• _Provided material_:

########

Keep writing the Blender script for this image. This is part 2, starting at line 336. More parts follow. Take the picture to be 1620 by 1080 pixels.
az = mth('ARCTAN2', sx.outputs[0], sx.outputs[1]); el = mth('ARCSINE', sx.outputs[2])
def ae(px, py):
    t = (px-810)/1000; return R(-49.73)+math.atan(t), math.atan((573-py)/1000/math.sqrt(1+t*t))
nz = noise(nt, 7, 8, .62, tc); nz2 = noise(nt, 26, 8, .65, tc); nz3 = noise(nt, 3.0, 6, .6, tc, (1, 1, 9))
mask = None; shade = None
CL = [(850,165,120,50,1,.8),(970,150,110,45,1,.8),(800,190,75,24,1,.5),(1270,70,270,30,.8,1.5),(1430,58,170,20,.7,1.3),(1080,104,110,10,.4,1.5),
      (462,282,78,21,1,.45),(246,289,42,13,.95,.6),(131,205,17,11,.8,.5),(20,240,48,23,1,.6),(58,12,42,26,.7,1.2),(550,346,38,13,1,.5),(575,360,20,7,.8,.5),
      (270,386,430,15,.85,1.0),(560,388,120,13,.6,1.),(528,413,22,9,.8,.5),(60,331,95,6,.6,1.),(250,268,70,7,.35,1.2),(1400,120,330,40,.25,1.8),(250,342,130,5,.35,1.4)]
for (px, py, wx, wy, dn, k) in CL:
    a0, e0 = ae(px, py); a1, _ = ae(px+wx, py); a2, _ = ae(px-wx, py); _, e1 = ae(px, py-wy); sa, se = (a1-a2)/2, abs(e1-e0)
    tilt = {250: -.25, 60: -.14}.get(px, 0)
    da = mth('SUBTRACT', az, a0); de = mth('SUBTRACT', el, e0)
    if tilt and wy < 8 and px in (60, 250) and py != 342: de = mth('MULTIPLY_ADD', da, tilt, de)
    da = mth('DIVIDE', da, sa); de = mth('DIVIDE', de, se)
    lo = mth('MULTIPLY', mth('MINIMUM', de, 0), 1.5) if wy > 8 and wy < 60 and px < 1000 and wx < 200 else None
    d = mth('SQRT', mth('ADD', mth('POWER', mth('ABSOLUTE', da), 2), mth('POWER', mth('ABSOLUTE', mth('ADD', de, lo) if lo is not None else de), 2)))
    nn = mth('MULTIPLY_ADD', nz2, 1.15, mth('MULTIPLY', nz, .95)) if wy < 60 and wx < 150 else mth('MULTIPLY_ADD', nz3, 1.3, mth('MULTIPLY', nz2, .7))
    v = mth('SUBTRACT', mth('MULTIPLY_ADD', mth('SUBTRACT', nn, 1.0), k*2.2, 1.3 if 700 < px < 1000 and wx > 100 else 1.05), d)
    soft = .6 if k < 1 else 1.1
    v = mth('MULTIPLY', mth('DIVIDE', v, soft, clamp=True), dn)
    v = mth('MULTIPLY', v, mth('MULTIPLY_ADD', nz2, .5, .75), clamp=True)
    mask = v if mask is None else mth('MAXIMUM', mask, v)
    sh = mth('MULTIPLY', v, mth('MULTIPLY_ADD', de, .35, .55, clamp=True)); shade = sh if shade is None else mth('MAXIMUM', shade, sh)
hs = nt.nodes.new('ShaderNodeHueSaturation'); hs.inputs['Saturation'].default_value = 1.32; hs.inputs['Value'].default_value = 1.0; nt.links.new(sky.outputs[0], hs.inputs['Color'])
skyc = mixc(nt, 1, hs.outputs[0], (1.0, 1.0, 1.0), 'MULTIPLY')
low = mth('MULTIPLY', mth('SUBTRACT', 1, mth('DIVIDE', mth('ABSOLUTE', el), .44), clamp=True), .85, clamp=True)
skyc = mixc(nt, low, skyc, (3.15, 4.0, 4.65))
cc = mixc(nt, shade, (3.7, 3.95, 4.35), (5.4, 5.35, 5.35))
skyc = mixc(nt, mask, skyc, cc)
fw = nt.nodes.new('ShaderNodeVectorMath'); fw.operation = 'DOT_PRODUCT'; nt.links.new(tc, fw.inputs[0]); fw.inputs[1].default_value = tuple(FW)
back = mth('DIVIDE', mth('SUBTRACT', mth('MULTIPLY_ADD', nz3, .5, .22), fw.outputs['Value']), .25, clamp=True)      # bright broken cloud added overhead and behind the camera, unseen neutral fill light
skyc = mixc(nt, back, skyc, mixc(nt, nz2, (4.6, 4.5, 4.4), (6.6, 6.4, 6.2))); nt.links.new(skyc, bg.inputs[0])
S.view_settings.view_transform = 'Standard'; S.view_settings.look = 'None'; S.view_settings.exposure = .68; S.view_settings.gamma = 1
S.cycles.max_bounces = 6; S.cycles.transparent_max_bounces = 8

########

• _Exercise_:
Repeat back the data above, exact to the last character.

• _Result of this exercise_:
Keep writing the Blender script for this image. This is part 2, starting at line 336. More parts follow. Take the picture to be 1620 by 1080 pixels.
az = mth('ARCTAN2', sx.outputs[0], sx.outputs[1]); el = mth('ARCSINE', sx.outputs[2])
def ae(px, py):
    t = (px-810)/1000; return R(-49.73)+math.atan(t), math.atan((573-py)/1000/math.sqrt(1+t*t))
nz = noise(nt, 7, 8, .62, tc); nz2 = noise(nt, 26, 8, .65, tc); nz3 = noise(nt, 3.0, 6, .6, tc, (1, 1, 9))
mask = None; shade = None
CL = [(850,165,120,50,1,.8),(970,150,110,45,1,.8),(800,190,75,24,1,.5),(1270,70,270,30,.8,1.5),(1430,58,170,20,.7,1.3),(1080,104,110,10,.4,1.5),
      (462,282,78,21,1,.45),(246,289,42,13,.95,.6),(131,205,17,11,.8,.5),(20,240,48,23,1,.6),(58,12,42,26,.7,1.2),(550,346,38,13,1,.5),(575,360,20,7,.8,.5),
      (270,386,430,15,.85,1.0),(560,388,120,13,.6,1.),(528,413,22,9,.8,.5),(60,331,95,6,.6,1.),(250,268,70,7,.35,1.2),(1400,120,330,40,.25,1.8),(250,342,130,5,.35,1.4)]
for (px, py, wx, wy, dn, k) in CL:
    a0, e0 = ae(px, py); a1, _ = ae(px+wx, py); a2, _ = ae(px-wx, py); _, e1 = ae(px, py-wy); sa, se = (a1-a2)/2, abs(e1-e0)
    tilt = {250: -.25, 60: -.14}.get(px, 0)
    da = mth('SUBTRACT', az, a0); de = mth('SUBTRACT', el, e0)
    if tilt and wy < 8 and px in (60, 250) and py != 342: de = mth('MULTIPLY_ADD', da, tilt, de)
    da = mth('DIVIDE', da, sa); de = mth('DIVIDE', de, se)
    lo = mth('MULTIPLY', mth('MINIMUM', de, 0), 1.5) if wy > 8 and wy < 60 and px < 1000 and wx < 200 else None
    d = mth('SQRT', mth('ADD', mth('POWER', mth('ABSOLUTE', da), 2), mth('POWER', mth('ABSOLUTE', mth('ADD', de, lo) if lo is not None else de), 2)))
    nn = mth('MULTIPLY_ADD', nz2, 1.15, mth('MULTIPLY', nz, .95)) if wy < 60 and wx < 150 else mth('MULTIPLY_ADD', nz3, 1.3, mth('MULTIPLY', nz2, .7))
    v = mth('SUBTRACT', mth('MULTIPLY_ADD', mth('SUBTRACT', nn, 1.0), k*2.2, 1.3 if 700 < px < 1000 and wx > 100 else 1.05), d)
    soft = .6 if k < 1 else 1.1
    v = mth('MULTIPLY', mth('DIVIDE', v, soft, clamp=True), dn)
    v = mth('MULTIPLY', v, mth('MULTIPLY_ADD', nz2, .5, .75), clamp=True)
    mask = v if mask is None else mth('MAXIMUM', mask, v)
    sh = mth('MULTIPLY', v, mth('MULTIPLY_ADD', de, .35, .55, clamp=True)); shade = sh if shade is None else mth('MAXIMUM', shade, sh)
hs = nt.nodes.new('ShaderNodeHueSaturation'); hs.inputs['Saturation'].default_value = 1.32; hs.inputs['Value'].default_value = 1.0; nt.links.new(sky.outputs[0], hs.inputs['Color'])
skyc = mixc(nt, 1, hs.outputs[0], (1.0, 1.0, 1.0), 'MULTIPLY')
low = mth('MULTIPLY', mth('SUBTRACT', 1, mth('DIVIDE', mth('ABSOLUTE', el), .44), clamp=True), .85, clamp=True)
skyc = mixc(nt, low, skyc, (3.15, 4.0, 4.65))
cc = mixc(nt, shade, (3.7, 3.95, 4.35), (5.4, 5.35, 5.35))
skyc = mixc(nt, mask, skyc, cc)
fw = nt.nodes.new('ShaderNodeVectorMath'); fw.operation = 'DOT_PRODUCT'; nt.links.new(tc, fw.inputs[0]); fw.inputs[1].default_value = tuple(FW)
back = mth('DIVIDE', mth('SUBTRACT', mth('MULTIPLY_ADD', nz3, .5, .22), fw.outputs['Value']), .25, clamp=True)      # bright broken cloud added overhead and behind the camera, unseen neutral fill light
skyc = mixc(nt, back, skyc, mixc(nt, nz2, (4.6, 4.5, 4.4), (6.6, 6.4, 6.2))); nt.links.new(skyc, bg.inputs[0])
S.view_settings.view_transform = 'Standard'; S.view_settings.look = 'None'; S.view_settings.exposure = .68; S.view_settings.gamma = 1
S.cycles.max_bounces = 6; S.cycles.transparent_max_bounces = 8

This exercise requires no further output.